Malta with one of the lowest spends on social protection in the EU

While almost almost a third of EU GDP is spent on social protection, Malta’s expenditure has dropped over the years, sitting below the EU average in 2015 data

Social protection expenditure stood at 17.5% in Malta in 2015, decreasing from 19.3% in 2010, Eurostat data shows.

Last week the the European Union's statistics office revealed that while social protection expenditure in the EU had increased slightly, from 28.6% of GDP in 2010 to 29.0%, Malta’s expenditure decreased.

In 2015, the two main sources of funding of social protection at EU level were social contributions, making up 54% of total receipts, and general government contributions from taxes at 43%.

The EU average continued to mask major disparities between member states. While in some countries, such as France, Denmark, Finland, Belgium, the Netherlands, Austria and Italy, expenditure represented at least  least 30% of GDP social protection expenditure stood below 20% of GDP in Romania and Latvia (both 15%), Lithuania and Estonia (both 16%), Ireland (17%), Malta, Bulgaria and Slovakia (all 18%) as well as in the Czech Republic (19%).

These disparities reflect differences in living standards, but are also indicative the diversity of national social protection systems and of the demographic, economic, social and institutional structures specific to each member state.

Social protection expenditure in the EU Member States, 2015
Social protection expenditure in the EU Member States, 2015

In 2015, social protection expenditure per capita in PPS (Purchasing Power Standards) - which eliminates price level differences between countries - showed large differences between EU Member States.
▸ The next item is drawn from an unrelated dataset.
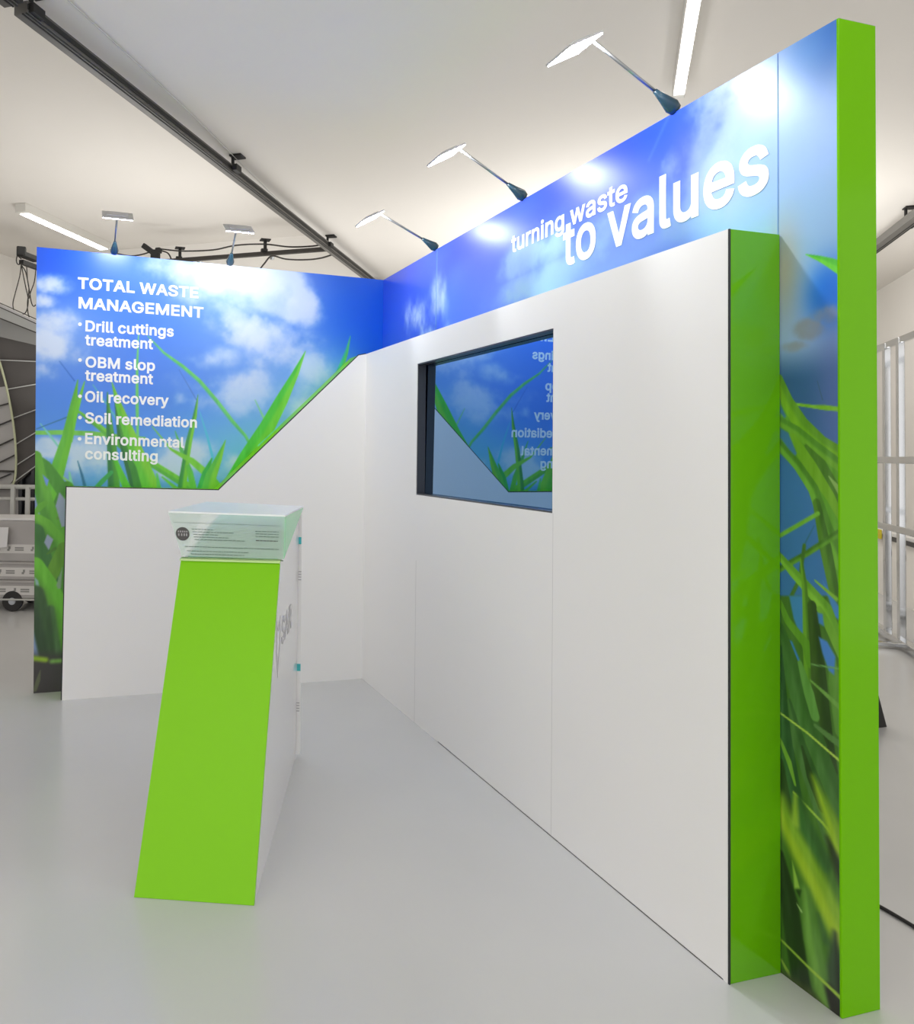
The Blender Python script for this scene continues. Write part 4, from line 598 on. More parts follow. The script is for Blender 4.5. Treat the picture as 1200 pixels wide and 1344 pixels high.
# ------------------------------------------------------------------ arm spotlights clipped on the wall tops
def spotlight(base, out, along, tip, label, off=(0, 0, 0)):
    """base on the wall's top edge; out = unit vector away from the wall's picture; tip = end of the arm"""
    base, out, along, tip, off = (np.array(q, float) for q in (base, out, along, tip, off))
    up = np.array([0, 0, 1.])
    r = thing('arm_spotlight', base, label, 'spotlight', 'LED arm spotlights on top of the display walls')
    d = tip - base; d /= np.linalg.norm(d)
    root = base + up * .018
    c1 = root + d * .085
    bm = bmesh.new(); add_tube(bm, [root - d * .012, root + d * .008, root + d * .045, c1], [.020, .025, .016, .008], 12); obj('clamp_cone', bm, M['clamp'], r, True)
    bm = bmesh.new(); add_box(bm, base + up * .006 - out * .028, (.014, .022, .005), (along, out, up)); add_box(bm, base - up * .01 - out * .01, (.012, .007, .02), (along, out, up)); obj('wall_clip', bm, M['steel'], r)
    bm = bmesh.new(); add_tube(bm, [c1 - d * .005, tip], .0055, 10); obj('arm', bm, M['steel'], r, True)
    # head: a flat square housing whose lit face looks down and back to the wall
    t = .55; f = out * 1.0 - up * t; f /= np.linalg.norm(f); nrm = np.cross(along, f); nrm /= np.linalg.norm(nrm)
    if nrm[2] < 0: nrm = -nrm
    hw, hl, th = (.071 if along[1] else .082), .067, .008
    c = tip + f * (hl - .006) + nrm * .003 + off
    bm = bmesh.new(); add_box(bm, c + nrm * th * .5, (hw, hl, th * .5), (along, f, nrm)); add_box(bm, c + nrm * (th + .003), (hw * .7, hl * .6, .004), (along, f, nrm)); bevel(bm, .003, 2)
    h = obj('lamp_head', bm, M['lampbody'], r)
    bm = bmesh.new(); add_box(bm, c - nrm * .0016, (hw - .004, hl - .004, .0016), (along, f, nrm)); obj('light_panel', bm, M['spot'], h)
    # the same lamp's lensed beam, thrown down along the wall
    if along[1]:
        l = bpy.data.lights.new('lamp_beam', 'SPOT'); l.energy = BEAM_POWER; l.color = (.90, .95, 1); l.spot_size = math.radians(62); l.spot_blend = .8; l.shadow_soft_size = .03
        lo_ = bpy.data.objects.new('lamp_beam', l); col.objects.link(lo_)
        src = c - nrm * .012; aim = base - along * .62 - up * .75
        lo_.parent = r; lo_.location = V3(src) - world_loc(r); lo_.rotation_euler = V3(aim - src).to_track_quat('-Z', 'Y').to_euler()
    return r
for (bx, by), (tx, ty), lb in (((884, 134), (779, 54), 'LED arm spotlight nearest the lime green wall end, above values'),
                              ((686, 253), (604, 196), 'middle LED arm spotlight of the right sky wall, above turning waste'),
                              ((571, 322), (500, 281), 'LED arm spotlight on the right sky wall nearest the inner corner')):
    b = at_x(bx, by, .0); b[2] = H; tip = at_y(tx, ty, b[1])
    spotlight(b, (-1, 0, 0), (0, 1, 0), tip, lb, (0, .02, 0))
for (bx, by), (tx, ty), lb in (((150, 329), (154, 281), 'LED arm spotlight on the left sky wall above the word TOTAL'),
                              ((302, 345), (311, 298), 'LED arm spotlight on the left sky wall right of the word WASTE')):
    b = at_y(bx, by, .0); b[2] = TL[2] + (H - TL[2]) * (b[0] - TL[0]) / (-TL[0]); tip = at_y(tx, ty, -.31)
    spotlight(b, (0, -1, 0), (1, 0, 0), tip, lb)

# ------------------------------------------------------------------ lectern counter
LO = np.array([-1.639, -2.304, 0]); LU = np.array([.922, -.388, 0]); LV = np.array([.346, .938, 0]); LW = .3727
def lec(u, v, z): return LO + LU * u + LV * v + np.array([0, 0, z])
ct = thing('counter', lec(LW / 2, .6, 0), 'slanted lime green and white information counter with a clear acrylic top', 'counter')
ZF, VF, VB, ZB = .966, .509, 1.2, 1.098
def side(u0, u1):
    bm = bmesh.new(); add_prism(bm, [lec(u0, .004, 0), lec(u0, VB, 0), lec(u0, VB, ZB), lec(u0, VF + .004, ZF)], lec(u1, 0, 0) - lec(u0, 0, 0)); return bm
o = obj('side_panel', side(LW - .012, LW), M['white_gloss'], ct); o['label'] = 'white side with a grey emblem'
obj('side_panel', side(0, .012), M['white'], ct)
bm = bmesh.new(); n = np.cross(LU, lec(0, VF, ZF) - lec(0, 0, 0)); n /= np.linalg.norm(n); n = n if n[1] < 0 else -n
add_prism(bm, [lec(-.001, 0, .001), lec(LW + .001, 0, .001), lec(LW + .001, VF, ZF), lec(-.001, VF, ZF)], -n * .014); obj('front_panel', bm, M['lime'], ct).__setitem__('label', 'slanted lime green front')
bm = bmesh.new(); add_prism(bm, [lec(.012, VB - .012, 0), lec(LW - .012, VB - .012, 0), lec(LW - .012, VB, 0), lec(.012, VB, 0)], (0, 0, ZB)); obj('back_panel', bm, M['white'], ct)
bm = bmesh.new(); add_prism(bm, [lec(.012, VF + .012, ZF - .02), lec(LW - .012, VF + .012, ZF - .02), lec(LW - .012, VB - .012, ZB - .02), lec(.012, VB - .012, ZB - .02)], (0, 0, .018)); obj('desk_top', bm, M['desk'], ct)
bm = bmesh.new(); add_prism(bm, [lec(-.004, VF - .006, ZF + .001), lec(LW + .002, VF - .006, ZF + .001), lec(LW + .002, VF + .02, ZF + .006), lec(-.004, VF + .02, ZF + .006)], (0, 0, .006)); obj('front_ledge', bm, mat('pale_green_ledge', lin((196, 226, 150)), .2), ct)
bm = bmesh.new(); add_bar(bm, lec(0, VF + .010, ZF + .010), lec(LW + .012, VF + .010, ZF + .009), .004, .003); obj('seal_strip', bm, mat('dark_green_seal', lin((40, 84, 30)), .4), ct)
# acrylic case: front pane leans out, lid flat, right cheek tinted
TZ = 1.145; BZ = .982
fb0, fb1 = lec(-.002, VF + .018, BZ), lec(LW + .014, VF + .018, BZ - .002)
ft0, ft1 = lec(-.050, .50, TZ), lec(.392, .50, TZ - .006)
bt0, bt1 = lec(-.035, 1.10, TZ), lec(.400, 1.12, TZ - .012)
case = obj('acrylic_case', (lambda b: (add_prism(b, [fb0, fb1, ft1, ft0], -LV * .004), b)[1])(bmesh.new()), M['acrylic'], ct); case['label'] = 'clear acrylic front pane with small grey print'
bm = bmesh.new(); add_prism(bm, [ft0, ft1, bt1, bt0], (0, 0, .006)); o = obj('lid', bm, M['acrylic_top'], ct); o['label'] = 'frosted clear lid'
bm = bmesh.new(); add_prism(bm, [fb1, bt1, ft1], -LU * .004); o = obj('case_cheek', bm, M['acrylic_side'], ct); o['label'] = 'green tinted acrylic cheek'
bm = bmesh.new(); add_prism(bm, [fb0, bt0, ft0], LU * .004); obj('case_cheek', bm, M['acrylic'], ct)
# print on the front pane: coordinates (p across 0-1, q up 0-1)
def pane(p, q, h=.0046): 
    a = fb0 + (fb1 - fb0) * p; b = ft0 + (ft1 - ft0) * p
    return a + (b - a) * q - LV * h
rnd = random.Random(4)
def dashes(bm, p0, p1, q, h, gap=.006):
    p = p0
    while p < p1:
        wd = min(rnd.uniform(.015, .05), p1 - p)
        if wd > .004: add_prism(bm, [pane(p, q), pane(p + wd, q), pane(p + wd, q + h), pane(p, q + h)], -LV * .0006)
        p += wd + gap
for rows in (((.17, .36, .63), (.17, .55, .57), (.17, .40, .51), (.17, .49, .45), (.17, .64, .39)), ((.74, .95, .63), (.74, .95, .57), (.74, .95, .51)), ((.06, .95, .22), (.07, .66, .12), (.10, .62, .05))):
    bm = bmesh.new()
    for p0, p1, q in rows: dashes(bm, p0, p1, q, .014)
    obj('small_print', bm, M['ink'], case)
bm = bmesh.new(); add_prism(bm, [pane(.02, .78), pane(.96, .78), pane(.96, .786), pane(.02, .786)], -LV * .0006); obj('fine_line', bm, M['ink'], case)
bm = bmesh.new(); dashes(bm, .74, .94, .41, .02); obj('bold_print', bm, M['ink_dark'], case)
bm = bmesh.new(); cc = pane(.075, .52); cw = (fb1 - fb0) / np.linalg.norm(fb1 - fb0); cu = (ft0 - fb0); cu = cu - cw * (cu @ cw); cu /= np.linalg.norm(cu)
add_prism(bm, [cc + cw * .026 * math.cos(k * math.pi / 12) + cu * .026 * math.sin(k * math.pi / 12) for k in range(24)], -LV * .001); lg = obj('round_emblem', bm, M['ink_dark'], case); lg['label'] = 'dark grey round emblem'
bm = bmesh.new()
for q, ps in ((.006, (-.018, -.010, -.002, .006, .014)), (-.008, (-.017, -.006, .004, .013))):
    for p in ps:
        a = cc + cw * p + cu * q - LV * .0012
        add_prism(bm, [a, a + cw * .005, a + cw * .005 + cu * (.006 if q > 0 else .010), a + cu * (.006 if q > 0 else .010)], -LV * .0006)
obj('emblem_lettering', bm, M['logo_grey'], lg)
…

After Luxembourg, the highest expenditure per capita were recorded in Denmark and Austria (over 11 thousand PPS). In contrast, the lowest spendings per capita were registered in Romania, Bulgaria and Latvia (under 3 thousands PPS).

On average in the EU, old age and survivors benefits accounted for 45% of total social benefits in 2015 and made up the major part of social protection benefits in nearly all Member States.

Social protection expenditure by main functions in the EU, 2015
Social protection expenditure by main functions in the EU, 2015

In Malta, old age and survivors benefits resulted in the highest expenditure, standing at 51.2%, while the lowest benefits were those handed out for housing and family exclusion, at 2.5%. Family and children stood at 6.7%, Unemployment at 3%, and sickness and healthcare at 36.6%, all figures below the EU’s average.

The share of old age and survivors benefits in the total was highest in Greece (65%), Italy and Portugal (both 58%), Romania and Cyprus (both 55%), while it was lowest in Ireland (33%), Luxembourg and Germany (both 39%), the United Kingdom (41%) and Belgium (42%).

Sickness, health care and disability benefits accounted for 37% of total social benefits on average in the EU in 2015. Among member states, the share of these benefits ranged from 26% in Cyprus and Greece to over 40% in Croatia (46%), Germany and the Netherlands (both 43%), the United Kingdom (41%) and Slovakia (40%).

Family and children benefits accounted for slightly less than 9% of total social benefits on average in the EU in 2015, unemployment benefits for 5% and housing and social exclusion benefits for 4%.

The share of family benefits in the total ranged from 4% in the Netherlands to almost 16% in Luxembourg. Unemployment benefits varied between less than 1% in Romania and 12% in Ireland, and housing and social exclusion benefits from less than 1% in Greece, Estonia, Portugal and Italy to 8% in Cyprus and 7% in both Denmark and the United Kingdom.